======== Material for the task

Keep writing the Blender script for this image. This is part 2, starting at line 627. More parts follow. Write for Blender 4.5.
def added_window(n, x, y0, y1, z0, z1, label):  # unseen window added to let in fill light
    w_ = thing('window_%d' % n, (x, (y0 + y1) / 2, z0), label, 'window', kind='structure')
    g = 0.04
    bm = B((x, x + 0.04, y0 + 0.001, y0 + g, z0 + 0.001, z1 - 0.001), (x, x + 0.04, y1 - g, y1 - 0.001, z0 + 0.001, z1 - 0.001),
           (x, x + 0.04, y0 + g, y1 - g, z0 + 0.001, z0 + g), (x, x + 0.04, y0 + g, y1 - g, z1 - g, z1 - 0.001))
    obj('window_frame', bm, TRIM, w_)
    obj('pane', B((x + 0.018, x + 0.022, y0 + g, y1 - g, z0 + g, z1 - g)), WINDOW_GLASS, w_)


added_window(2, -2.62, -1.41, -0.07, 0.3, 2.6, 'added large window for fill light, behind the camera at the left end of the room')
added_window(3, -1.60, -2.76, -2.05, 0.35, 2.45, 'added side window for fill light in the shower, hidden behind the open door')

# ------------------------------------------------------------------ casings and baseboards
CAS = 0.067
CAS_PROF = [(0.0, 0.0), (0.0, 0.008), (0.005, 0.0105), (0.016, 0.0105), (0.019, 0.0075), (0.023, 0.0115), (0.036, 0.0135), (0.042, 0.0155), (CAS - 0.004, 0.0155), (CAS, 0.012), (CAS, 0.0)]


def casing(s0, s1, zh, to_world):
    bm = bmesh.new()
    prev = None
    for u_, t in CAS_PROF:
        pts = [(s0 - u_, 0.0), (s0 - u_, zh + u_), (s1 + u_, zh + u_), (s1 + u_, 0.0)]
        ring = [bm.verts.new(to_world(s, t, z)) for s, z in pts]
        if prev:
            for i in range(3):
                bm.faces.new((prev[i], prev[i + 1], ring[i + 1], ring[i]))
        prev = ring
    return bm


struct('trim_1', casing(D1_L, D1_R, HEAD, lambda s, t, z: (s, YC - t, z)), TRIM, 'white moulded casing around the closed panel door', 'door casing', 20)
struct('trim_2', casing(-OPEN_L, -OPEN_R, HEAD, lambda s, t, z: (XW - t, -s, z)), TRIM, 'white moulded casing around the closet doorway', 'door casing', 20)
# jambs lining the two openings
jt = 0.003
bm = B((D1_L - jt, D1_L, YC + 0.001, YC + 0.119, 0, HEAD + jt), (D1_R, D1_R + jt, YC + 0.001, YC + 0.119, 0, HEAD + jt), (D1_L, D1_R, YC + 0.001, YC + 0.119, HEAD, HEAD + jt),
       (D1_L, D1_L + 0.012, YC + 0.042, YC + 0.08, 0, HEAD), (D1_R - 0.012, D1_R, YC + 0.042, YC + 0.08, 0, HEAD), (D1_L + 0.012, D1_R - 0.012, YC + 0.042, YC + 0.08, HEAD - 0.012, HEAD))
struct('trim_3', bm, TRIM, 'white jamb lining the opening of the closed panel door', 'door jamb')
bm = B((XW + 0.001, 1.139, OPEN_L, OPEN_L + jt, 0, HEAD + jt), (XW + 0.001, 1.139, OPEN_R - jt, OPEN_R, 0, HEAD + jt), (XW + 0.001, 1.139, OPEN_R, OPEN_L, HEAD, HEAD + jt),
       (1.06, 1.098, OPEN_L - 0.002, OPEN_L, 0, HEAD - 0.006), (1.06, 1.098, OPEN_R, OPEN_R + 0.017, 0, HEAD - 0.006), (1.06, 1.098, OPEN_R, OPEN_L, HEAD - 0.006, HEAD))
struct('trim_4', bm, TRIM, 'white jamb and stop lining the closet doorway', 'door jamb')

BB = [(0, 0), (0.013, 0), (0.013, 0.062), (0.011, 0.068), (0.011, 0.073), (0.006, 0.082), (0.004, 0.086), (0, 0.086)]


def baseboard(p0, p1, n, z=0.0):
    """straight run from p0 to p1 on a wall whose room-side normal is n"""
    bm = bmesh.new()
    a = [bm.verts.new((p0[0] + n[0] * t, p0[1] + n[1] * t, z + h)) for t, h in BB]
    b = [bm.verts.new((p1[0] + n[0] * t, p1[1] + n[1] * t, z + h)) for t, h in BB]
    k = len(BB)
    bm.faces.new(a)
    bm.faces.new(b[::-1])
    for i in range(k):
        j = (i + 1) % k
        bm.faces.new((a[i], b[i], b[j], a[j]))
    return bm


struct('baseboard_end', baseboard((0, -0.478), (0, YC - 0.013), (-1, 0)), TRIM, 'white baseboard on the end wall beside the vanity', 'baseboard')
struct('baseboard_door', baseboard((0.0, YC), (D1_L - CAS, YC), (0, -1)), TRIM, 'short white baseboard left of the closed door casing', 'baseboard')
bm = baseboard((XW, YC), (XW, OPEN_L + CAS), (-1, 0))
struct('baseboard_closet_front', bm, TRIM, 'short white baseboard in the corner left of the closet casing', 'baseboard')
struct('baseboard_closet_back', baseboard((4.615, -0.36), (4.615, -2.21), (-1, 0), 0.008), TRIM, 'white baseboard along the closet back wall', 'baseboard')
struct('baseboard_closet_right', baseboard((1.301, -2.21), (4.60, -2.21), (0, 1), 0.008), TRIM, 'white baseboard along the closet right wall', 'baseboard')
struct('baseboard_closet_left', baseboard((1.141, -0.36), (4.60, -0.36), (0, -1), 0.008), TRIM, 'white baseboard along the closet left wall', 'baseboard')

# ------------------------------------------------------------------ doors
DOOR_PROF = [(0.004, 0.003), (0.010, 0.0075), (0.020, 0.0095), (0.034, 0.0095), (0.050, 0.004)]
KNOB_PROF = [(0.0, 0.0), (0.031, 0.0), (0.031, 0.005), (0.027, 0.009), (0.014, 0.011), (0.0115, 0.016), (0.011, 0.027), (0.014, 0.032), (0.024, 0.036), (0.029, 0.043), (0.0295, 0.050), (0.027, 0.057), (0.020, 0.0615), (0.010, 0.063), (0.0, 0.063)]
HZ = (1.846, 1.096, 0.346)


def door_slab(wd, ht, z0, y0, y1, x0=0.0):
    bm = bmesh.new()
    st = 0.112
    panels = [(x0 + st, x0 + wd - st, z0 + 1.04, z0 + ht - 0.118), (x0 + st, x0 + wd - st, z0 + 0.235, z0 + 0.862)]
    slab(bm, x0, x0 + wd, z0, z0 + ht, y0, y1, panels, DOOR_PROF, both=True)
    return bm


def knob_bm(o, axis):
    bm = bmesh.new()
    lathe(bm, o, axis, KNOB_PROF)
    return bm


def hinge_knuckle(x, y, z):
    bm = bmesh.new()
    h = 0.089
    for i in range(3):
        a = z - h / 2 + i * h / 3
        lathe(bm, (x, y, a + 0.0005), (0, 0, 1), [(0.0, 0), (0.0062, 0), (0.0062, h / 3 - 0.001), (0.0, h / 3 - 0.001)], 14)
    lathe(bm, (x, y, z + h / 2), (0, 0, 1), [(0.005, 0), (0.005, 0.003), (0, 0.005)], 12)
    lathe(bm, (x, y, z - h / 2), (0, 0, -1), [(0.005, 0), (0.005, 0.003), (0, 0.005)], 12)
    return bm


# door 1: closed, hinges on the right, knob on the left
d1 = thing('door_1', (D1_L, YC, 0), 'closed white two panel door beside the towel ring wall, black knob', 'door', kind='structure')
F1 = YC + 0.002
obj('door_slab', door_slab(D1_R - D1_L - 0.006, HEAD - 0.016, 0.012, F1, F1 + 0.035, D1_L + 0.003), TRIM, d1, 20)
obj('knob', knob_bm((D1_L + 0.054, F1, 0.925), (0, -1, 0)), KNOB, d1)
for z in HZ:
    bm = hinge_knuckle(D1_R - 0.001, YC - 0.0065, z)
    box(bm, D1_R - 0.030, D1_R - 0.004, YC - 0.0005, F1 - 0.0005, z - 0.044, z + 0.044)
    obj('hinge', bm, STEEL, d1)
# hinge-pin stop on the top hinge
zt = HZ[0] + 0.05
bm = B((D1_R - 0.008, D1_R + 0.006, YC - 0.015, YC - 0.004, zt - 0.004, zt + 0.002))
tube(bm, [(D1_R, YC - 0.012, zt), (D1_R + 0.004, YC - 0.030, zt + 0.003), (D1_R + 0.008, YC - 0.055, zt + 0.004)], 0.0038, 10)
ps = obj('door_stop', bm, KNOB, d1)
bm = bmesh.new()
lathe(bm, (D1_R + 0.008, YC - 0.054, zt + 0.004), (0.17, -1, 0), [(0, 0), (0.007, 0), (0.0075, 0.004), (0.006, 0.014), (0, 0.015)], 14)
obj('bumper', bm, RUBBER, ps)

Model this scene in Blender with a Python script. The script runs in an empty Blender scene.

================

Only the lines from the top of the data through the line that contains "0.012), (CAS, 0.0)]" should be quoted, exactly as they stand.

▸ Finished exercise:
Keep writing the Blender script for this image. This is part 2, starting at line 627. More parts follow. Write for Blender 4.5.
def added_window(n, x, y0, y1, z0, z1, label):  # unseen window added to let in fill light
    w_ = thing('window_%d' % n, (x, (y0 + y1) / 2, z0), label, 'window', kind='structure')
    g = 0.04
    bm = B((x, x + 0.04, y0 + 0.001, y0 + g, z0 + 0.001, z1 - 0.001), (x, x + 0.04, y1 - g, y1 - 0.001, z0 + 0.001, z1 - 0.001),
           (x, x + 0.04, y0 + g, y1 - g, z0 + 0.001, z0 + g), (x, x + 0.04, y0 + g, y1 - g, z1 - g, z1 - 0.001))
    obj('window_frame', bm, TRIM, w_)
    obj('pane', B((x + 0.018, x + 0.022, y0 + g, y1 - g, z0 + g, z1 - g)), WINDOW_GLASS, w_)


added_window(2, -2.62, -1.41, -0.07, 0.3, 2.6, 'added large window for fill light, behind the camera at the left end of the room')
added_window(3, -1.60, -2.76, -2.05, 0.35, 2.45, 'added side window for fill light in the shower, hidden behind the open door')

# ------------------------------------------------------------------ casings and baseboards
CAS = 0.067
CAS_PROF = [(0.0, 0.0), (0.0, 0.008), (0.005, 0.0105), (0.016, 0.0105), (0.019, 0.0075), (0.023, 0.0115), (0.036, 0.0135), (0.042, 0.0155), (CAS - 0.004, 0.0155), (CAS, 0.012), (CAS, 0.0)]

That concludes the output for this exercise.